### What is needed:
Your answer should be a single number: the count of lines in the material below that hold "picture".

______________________________

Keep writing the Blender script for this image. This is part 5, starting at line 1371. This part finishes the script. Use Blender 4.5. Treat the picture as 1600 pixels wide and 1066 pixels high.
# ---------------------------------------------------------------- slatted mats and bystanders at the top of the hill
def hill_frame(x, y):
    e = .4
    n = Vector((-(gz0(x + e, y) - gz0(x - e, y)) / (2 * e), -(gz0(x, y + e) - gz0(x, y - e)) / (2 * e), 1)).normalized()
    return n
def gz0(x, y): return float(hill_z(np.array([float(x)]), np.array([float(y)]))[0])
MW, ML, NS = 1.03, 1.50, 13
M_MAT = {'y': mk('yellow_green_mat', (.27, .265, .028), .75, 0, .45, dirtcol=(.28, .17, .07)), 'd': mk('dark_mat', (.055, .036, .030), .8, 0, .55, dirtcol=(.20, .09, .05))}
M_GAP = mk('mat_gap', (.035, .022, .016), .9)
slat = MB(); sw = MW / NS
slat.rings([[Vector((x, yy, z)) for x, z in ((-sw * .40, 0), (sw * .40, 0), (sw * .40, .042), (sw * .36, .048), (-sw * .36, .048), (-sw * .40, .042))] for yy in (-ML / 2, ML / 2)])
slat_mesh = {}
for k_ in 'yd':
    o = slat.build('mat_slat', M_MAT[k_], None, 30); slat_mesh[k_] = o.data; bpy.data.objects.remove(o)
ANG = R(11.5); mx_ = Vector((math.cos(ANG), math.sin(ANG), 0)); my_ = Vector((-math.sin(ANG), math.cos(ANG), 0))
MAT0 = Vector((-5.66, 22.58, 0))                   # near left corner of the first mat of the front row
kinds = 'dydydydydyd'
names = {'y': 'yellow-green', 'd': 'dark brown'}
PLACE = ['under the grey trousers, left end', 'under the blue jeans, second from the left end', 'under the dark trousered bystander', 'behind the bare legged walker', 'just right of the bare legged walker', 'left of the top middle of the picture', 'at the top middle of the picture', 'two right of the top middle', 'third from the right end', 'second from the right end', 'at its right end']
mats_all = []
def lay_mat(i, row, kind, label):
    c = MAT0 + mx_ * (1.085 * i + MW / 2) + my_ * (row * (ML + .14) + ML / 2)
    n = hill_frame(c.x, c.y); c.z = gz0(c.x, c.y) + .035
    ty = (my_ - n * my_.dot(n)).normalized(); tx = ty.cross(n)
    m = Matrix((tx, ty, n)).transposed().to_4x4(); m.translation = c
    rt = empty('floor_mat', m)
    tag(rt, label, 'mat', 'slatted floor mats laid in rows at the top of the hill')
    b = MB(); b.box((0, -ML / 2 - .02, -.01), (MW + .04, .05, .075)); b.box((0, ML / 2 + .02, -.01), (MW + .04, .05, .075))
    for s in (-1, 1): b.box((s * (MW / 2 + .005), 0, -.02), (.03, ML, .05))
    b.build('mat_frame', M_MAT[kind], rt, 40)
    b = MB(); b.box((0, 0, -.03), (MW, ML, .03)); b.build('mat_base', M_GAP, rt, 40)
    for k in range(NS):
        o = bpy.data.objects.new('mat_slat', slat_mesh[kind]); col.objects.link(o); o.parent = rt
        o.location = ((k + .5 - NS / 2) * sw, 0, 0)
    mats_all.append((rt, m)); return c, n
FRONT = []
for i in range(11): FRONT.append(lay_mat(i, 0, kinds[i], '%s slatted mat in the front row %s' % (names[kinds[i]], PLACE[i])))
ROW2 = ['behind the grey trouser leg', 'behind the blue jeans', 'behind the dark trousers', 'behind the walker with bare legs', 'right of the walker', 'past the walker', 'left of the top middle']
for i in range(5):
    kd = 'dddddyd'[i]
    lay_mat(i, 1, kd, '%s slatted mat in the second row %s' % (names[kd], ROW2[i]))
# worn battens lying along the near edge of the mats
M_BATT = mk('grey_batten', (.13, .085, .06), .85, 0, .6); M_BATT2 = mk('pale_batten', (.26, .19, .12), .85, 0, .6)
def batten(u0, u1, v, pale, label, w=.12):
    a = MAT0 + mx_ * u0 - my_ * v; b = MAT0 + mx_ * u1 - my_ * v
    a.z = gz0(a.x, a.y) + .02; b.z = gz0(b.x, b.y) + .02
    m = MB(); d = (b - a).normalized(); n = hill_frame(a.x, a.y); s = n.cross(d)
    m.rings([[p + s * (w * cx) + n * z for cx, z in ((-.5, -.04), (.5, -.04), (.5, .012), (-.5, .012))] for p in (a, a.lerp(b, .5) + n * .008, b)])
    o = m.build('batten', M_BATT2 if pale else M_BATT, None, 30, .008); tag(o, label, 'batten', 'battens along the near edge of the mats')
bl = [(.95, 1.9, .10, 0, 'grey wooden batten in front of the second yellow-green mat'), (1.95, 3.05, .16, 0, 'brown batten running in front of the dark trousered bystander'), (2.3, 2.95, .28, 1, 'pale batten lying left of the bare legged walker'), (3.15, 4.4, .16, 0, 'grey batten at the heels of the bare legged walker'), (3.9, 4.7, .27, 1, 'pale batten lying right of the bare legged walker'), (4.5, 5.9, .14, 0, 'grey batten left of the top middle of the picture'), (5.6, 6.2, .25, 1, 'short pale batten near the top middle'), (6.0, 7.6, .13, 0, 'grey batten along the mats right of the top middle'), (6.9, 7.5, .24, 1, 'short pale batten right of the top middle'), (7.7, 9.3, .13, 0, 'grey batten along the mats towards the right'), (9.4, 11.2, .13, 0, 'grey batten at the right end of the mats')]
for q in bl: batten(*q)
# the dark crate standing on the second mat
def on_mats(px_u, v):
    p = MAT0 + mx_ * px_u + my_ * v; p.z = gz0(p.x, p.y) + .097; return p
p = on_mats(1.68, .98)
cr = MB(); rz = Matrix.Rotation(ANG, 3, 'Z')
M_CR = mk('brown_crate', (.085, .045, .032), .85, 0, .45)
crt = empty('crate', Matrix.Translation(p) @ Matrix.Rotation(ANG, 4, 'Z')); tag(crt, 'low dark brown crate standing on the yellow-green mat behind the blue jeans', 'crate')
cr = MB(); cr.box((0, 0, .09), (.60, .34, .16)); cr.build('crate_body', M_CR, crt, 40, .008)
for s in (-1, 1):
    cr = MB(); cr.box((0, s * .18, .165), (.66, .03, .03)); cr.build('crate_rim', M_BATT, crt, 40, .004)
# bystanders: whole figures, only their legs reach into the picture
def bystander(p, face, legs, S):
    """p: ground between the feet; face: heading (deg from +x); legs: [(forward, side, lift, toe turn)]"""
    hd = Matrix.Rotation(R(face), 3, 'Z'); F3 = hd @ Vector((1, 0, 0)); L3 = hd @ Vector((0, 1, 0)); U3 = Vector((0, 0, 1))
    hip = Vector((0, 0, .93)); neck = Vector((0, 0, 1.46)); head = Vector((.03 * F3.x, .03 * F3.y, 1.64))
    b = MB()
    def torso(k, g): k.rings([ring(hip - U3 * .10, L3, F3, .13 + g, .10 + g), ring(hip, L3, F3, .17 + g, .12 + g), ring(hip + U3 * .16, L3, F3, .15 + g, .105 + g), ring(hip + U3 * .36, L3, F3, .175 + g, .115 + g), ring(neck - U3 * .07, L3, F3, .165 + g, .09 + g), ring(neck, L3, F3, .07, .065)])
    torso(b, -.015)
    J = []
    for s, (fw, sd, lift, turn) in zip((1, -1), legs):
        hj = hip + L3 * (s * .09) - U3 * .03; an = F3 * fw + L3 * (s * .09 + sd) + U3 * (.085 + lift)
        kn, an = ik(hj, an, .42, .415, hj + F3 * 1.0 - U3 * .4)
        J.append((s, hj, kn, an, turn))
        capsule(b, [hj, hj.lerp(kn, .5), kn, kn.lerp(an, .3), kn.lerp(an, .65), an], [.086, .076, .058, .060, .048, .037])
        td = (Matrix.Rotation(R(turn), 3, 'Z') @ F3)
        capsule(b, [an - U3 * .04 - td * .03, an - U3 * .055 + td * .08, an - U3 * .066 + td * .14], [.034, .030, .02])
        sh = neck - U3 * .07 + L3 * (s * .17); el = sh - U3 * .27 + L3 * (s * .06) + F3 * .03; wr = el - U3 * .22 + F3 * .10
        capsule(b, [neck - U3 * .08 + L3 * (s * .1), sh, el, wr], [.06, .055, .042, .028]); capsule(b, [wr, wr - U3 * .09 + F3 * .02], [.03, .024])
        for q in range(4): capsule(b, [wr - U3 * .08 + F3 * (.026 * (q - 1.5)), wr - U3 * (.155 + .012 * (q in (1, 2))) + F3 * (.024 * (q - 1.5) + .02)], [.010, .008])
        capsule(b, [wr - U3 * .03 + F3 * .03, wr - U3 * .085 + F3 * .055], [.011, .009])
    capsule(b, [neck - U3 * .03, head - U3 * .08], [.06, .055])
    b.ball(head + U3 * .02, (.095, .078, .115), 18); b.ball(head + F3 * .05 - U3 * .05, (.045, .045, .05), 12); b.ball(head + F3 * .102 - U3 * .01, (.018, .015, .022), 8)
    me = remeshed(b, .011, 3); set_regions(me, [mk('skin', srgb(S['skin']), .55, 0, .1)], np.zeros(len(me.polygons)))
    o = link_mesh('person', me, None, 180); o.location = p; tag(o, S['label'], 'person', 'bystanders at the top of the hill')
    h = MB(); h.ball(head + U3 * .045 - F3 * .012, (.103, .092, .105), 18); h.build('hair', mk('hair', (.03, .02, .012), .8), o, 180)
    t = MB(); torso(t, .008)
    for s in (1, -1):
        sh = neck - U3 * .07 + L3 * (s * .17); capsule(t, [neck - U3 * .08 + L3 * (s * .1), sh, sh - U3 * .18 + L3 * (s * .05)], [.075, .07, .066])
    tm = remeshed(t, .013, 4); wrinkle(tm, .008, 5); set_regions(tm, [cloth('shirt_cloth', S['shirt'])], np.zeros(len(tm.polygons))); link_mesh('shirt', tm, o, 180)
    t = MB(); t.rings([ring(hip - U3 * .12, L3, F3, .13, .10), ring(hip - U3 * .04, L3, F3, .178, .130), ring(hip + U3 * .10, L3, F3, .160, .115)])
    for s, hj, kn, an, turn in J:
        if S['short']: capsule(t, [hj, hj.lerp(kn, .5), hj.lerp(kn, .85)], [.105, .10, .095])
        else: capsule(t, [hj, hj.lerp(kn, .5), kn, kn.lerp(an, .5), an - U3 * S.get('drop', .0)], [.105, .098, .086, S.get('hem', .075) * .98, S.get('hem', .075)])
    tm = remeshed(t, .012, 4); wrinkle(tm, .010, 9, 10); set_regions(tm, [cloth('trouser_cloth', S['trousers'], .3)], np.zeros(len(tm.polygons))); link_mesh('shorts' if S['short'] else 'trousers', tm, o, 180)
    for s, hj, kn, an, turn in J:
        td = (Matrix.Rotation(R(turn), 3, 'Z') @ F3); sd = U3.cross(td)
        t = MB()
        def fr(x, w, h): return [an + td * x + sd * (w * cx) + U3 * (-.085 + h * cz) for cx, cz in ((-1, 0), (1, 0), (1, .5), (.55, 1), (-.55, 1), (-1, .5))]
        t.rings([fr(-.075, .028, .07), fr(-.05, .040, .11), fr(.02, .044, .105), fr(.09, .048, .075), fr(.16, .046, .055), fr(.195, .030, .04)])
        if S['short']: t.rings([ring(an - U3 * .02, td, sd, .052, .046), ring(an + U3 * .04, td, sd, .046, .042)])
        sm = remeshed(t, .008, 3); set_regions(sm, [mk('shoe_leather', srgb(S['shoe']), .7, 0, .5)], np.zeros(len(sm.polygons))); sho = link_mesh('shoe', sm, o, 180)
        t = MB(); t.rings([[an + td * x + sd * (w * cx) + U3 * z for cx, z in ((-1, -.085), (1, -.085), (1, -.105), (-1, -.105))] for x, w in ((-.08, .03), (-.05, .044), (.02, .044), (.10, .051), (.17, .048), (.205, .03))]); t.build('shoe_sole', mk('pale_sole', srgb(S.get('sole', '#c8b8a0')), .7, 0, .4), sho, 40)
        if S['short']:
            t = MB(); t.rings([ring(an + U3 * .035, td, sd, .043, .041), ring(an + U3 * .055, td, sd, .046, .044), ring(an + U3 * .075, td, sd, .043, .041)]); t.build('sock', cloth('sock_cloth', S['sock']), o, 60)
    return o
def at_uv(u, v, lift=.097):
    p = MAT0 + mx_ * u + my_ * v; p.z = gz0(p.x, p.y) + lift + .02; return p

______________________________

### Finished task:
4